» STATED TASK
Reproduce the entries exactly.

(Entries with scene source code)
** START **
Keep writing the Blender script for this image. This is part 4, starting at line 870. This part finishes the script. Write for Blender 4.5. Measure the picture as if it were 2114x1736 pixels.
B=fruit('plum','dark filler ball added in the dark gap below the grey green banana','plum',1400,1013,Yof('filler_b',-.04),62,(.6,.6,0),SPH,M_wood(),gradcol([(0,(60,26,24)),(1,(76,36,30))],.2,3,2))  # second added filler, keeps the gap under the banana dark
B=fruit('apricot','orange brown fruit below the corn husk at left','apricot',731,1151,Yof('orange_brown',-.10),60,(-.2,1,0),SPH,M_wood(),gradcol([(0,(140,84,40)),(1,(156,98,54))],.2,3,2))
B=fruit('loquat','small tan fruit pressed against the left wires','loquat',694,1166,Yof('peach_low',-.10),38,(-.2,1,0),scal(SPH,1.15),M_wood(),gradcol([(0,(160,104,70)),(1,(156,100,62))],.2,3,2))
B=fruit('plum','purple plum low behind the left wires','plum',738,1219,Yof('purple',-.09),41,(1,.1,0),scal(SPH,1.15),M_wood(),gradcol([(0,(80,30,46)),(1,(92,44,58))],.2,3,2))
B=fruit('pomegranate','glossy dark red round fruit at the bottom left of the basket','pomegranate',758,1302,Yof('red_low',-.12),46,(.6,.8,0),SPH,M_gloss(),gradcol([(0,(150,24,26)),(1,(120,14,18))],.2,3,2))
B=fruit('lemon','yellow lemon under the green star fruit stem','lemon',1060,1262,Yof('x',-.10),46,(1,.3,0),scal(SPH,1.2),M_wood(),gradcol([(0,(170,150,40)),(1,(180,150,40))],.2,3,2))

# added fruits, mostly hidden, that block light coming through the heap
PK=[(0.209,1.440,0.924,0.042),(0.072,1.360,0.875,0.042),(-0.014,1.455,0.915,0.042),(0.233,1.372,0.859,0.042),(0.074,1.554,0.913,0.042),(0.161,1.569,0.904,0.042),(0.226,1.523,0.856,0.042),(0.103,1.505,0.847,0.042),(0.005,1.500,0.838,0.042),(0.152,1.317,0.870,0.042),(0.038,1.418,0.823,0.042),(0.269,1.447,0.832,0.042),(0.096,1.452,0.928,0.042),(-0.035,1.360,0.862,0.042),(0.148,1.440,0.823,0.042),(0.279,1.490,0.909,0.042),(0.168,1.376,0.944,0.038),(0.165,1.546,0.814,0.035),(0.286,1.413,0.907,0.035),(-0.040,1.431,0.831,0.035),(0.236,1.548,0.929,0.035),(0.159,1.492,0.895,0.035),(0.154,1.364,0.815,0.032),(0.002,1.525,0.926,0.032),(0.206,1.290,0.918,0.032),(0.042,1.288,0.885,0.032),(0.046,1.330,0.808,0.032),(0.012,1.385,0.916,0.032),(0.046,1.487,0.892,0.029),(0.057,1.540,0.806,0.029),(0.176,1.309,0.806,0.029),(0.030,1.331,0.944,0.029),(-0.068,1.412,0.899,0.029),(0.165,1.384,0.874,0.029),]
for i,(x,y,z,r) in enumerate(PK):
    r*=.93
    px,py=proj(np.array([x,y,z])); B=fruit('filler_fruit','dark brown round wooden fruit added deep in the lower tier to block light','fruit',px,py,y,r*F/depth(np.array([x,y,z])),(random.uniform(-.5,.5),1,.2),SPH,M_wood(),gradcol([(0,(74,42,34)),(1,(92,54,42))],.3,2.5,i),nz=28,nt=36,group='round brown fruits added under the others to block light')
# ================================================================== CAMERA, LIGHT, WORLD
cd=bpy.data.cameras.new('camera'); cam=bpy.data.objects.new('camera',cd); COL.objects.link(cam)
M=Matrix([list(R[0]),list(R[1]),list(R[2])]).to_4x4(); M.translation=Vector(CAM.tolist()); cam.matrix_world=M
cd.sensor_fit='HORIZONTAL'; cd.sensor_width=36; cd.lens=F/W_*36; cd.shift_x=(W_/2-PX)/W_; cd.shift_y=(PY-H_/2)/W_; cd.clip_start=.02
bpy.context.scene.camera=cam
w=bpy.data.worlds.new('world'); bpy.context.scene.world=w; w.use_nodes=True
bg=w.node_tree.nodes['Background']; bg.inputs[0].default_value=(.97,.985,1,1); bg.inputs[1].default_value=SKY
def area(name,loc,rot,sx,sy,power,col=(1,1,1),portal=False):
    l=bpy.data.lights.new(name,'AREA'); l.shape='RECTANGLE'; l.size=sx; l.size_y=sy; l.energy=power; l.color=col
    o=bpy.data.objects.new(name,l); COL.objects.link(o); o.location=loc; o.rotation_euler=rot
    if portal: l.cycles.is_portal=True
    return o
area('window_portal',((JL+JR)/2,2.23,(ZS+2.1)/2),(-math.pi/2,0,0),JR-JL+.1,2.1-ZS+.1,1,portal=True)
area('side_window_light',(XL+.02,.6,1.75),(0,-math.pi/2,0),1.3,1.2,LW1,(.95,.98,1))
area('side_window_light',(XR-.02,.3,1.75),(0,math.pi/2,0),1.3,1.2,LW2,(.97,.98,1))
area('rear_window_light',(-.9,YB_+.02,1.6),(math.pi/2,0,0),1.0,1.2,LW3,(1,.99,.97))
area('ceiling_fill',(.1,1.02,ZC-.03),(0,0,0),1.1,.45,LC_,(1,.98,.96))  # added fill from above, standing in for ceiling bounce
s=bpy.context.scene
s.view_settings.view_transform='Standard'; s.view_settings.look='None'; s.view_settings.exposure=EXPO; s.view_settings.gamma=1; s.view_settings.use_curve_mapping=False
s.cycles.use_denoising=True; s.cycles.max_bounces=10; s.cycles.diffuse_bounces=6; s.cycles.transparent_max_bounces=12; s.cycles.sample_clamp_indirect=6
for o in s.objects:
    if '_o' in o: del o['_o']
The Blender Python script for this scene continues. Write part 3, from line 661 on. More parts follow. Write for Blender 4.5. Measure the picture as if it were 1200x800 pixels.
** END **
» ANSWER
Keep writing the Blender script for this image. This is part 4, starting at line 870. This part finishes the script. Write for Blender 4.5. Measure the picture as if it were 2114x1736 pixels.
B=fruit('plum','dark filler ball added in the dark gap below the grey green banana','plum',1400,1013,Yof('filler_b',-.04),62,(.6,.6,0),SPH,M_wood(),gradcol([(0,(60,26,24)),(1,(76,36,30))],.2,3,2))  # second added filler, keeps the gap under the banana dark
B=fruit('apricot','orange brown fruit below the corn husk at left','apricot',731,1151,Yof('orange_brown',-.10),60,(-.2,1,0),SPH,M_wood(),gradcol([(0,(140,84,40)),(1,(156,98,54))],.2,3,2))
B=fruit('loquat','small tan fruit pressed against the left wires','loquat',694,1166,Yof('peach_low',-.10),38,(-.2,1,0),scal(SPH,1.15),M_wood(),gradcol([(0,(160,104,70)),(1,(156,100,62))],.2,3,2))
B=fruit('plum','purple plum low behind the left wires','plum',738,1219,Yof('purple',-.09),41,(1,.1,0),scal(SPH,1.15),M_wood(),gradcol([(0,(80,30,46)),(1,(92,44,58))],.2,3,2))
B=fruit('pomegranate','glossy dark red round fruit at the bottom left of the basket','pomegranate',758,1302,Yof('red_low',-.12),46,(.6,.8,0),SPH,M_gloss(),gradcol([(0,(150,24,26)),(1,(120,14,18))],.2,3,2))
B=fruit('lemon','yellow lemon under the green star fruit stem','lemon',1060,1262,Yof('x',-.10),46,(1,.3,0),scal(SPH,1.2),M_wood(),gradcol([(0,(170,150,40)),(1,(180,150,40))],.2,3,2))

# added fruits, mostly hidden, that block light coming through the heap
PK=[(0.209,1.440,0.924,0.042),(0.072,1.360,0.875,0.042),(-0.014,1.455,0.915,0.042),(0.233,1.372,0.859,0.042),(0.074,1.554,0.913,0.042),(0.161,1.569,0.904,0.042),(0.226,1.523,0.856,0.042),(0.103,1.505,0.847,0.042),(0.005,1.500,0.838,0.042),(0.152,1.317,0.870,0.042),(0.038,1.418,0.823,0.042),(0.269,1.447,0.832,0.042),(0.096,1.452,0.928,0.042),(-0.035,1.360,0.862,0.042),(0.148,1.440,0.823,0.042),(0.279,1.490,0.909,0.042),(0.168,1.376,0.944,0.038),(0.165,1.546,0.814,0.035),(0.286,1.413,0.907,0.035),(-0.040,1.431,0.831,0.035),(0.236,1.548,0.929,0.035),(0.159,1.492,0.895,0.035),(0.154,1.364,0.815,0.032),(0.002,1.525,0.926,0.032),(0.206,1.290,0.918,0.032),(0.042,1.288,0.885,0.032),(0.046,1.330,0.808,0.032),(0.012,1.385,0.916,0.032),(0.046,1.487,0.892,0.029),(0.057,1.540,0.806,0.029),(0.176,1.309,0.806,0.029),(0.030,1.331,0.944,0.029),(-0.068,1.412,0.899,0.029),(0.165,1.384,0.874,0.029),]
for i,(x,y,z,r) in enumerate(PK):
    r*=.93
    px,py=proj(np.array([x,y,z])); B=fruit('filler_fruit','dark brown round wooden fruit added deep in the lower tier to block light','fruit',px,py,y,r*F/depth(np.array([x,y,z])),(random.uniform(-.5,.5),1,.2),SPH,M_wood(),gradcol([(0,(74,42,34)),(1,(92,54,42))],.3,2.5,i),nz=28,nt=36,group='round brown fruits added under the others to block light')
# ================================================================== CAMERA, LIGHT, WORLD
cd=bpy.data.cameras.new('camera'); cam=bpy.data.objects.new('camera',cd); COL.objects.link(cam)
M=Matrix([list(R[0]),list(R[1]),list(R[2])]).to_4x4(); M.translation=Vector(CAM.tolist()); cam.matrix_world=M
cd.sensor_fit='HORIZONTAL'; cd.sensor_width=36; cd.lens=F/W_*36; cd.shift_x=(W_/2-PX)/W_; cd.shift_y=(PY-H_/2)/W_; cd.clip_start=.02
bpy.context.scene.camera=cam
w=bpy.data.worlds.new('world'); bpy.context.scene.world=w; w.use_nodes=True
bg=w.node_tree.nodes['Background']; bg.inputs[0].default_value=(.97,.985,1,1); bg.inputs[1].default_value=SKY
def area(name,loc,rot,sx,sy,power,col=(1,1,1),portal=False):
    l=bpy.data.lights.new(name,'AREA'); l.shape='RECTANGLE'; l.size=sx; l.size_y=sy; l.energy=power; l.color=col
    o=bpy.data.objects.new(name,l); COL.objects.link(o); o.location=loc; o.rotation_euler=rot
    if portal: l.cycles.is_portal=True
    return o
area('window_portal',((JL+JR)/2,2.23,(ZS+2.1)/2),(-math.pi/2,0,0),JR-JL+.1,2.1-ZS+.1,1,portal=True)
area('side_window_light',(XL+.02,.6,1.75),(0,-math.pi/2,0),1.3,1.2,LW1,(.95,.98,1))
area('side_window_light',(XR-.02,.3,1.75),(0,math.pi/2,0),1.3,1.2,LW2,(.97,.98,1))
area('rear_window_light',(-.9,YB_+.02,1.6),(math.pi/2,0,0),1.0,1.2,LW3,(1,.99,.97))
area('ceiling_fill',(.1,1.02,ZC-.03),(0,0,0),1.1,.45,LC_,(1,.98,.96))  # added fill from above, standing in for ceiling bounce
s=bpy.context.scene
s.view_settings.view_transform='Standard'; s.view_settings.look='None'; s.view_settings.exposure=EXPO; s.view_settings.gamma=1; s.view_settings.use_curve_mapping=False
s.cycles.use_denoising=True; s.cycles.max_bounces=10; s.cycles.diffuse_bounces=6; s.cycles.transparent_max_bounces=12; s.cycles.sample_clamp_indirect=6
for o in s.objects:
    if '_o' in o: del o['_o']
The Blender Python script for this scene continues. Write part 3, from line 661 on. More parts follow. Write for Blender 4.5. Measure the picture as if it were 1200x800 pixels.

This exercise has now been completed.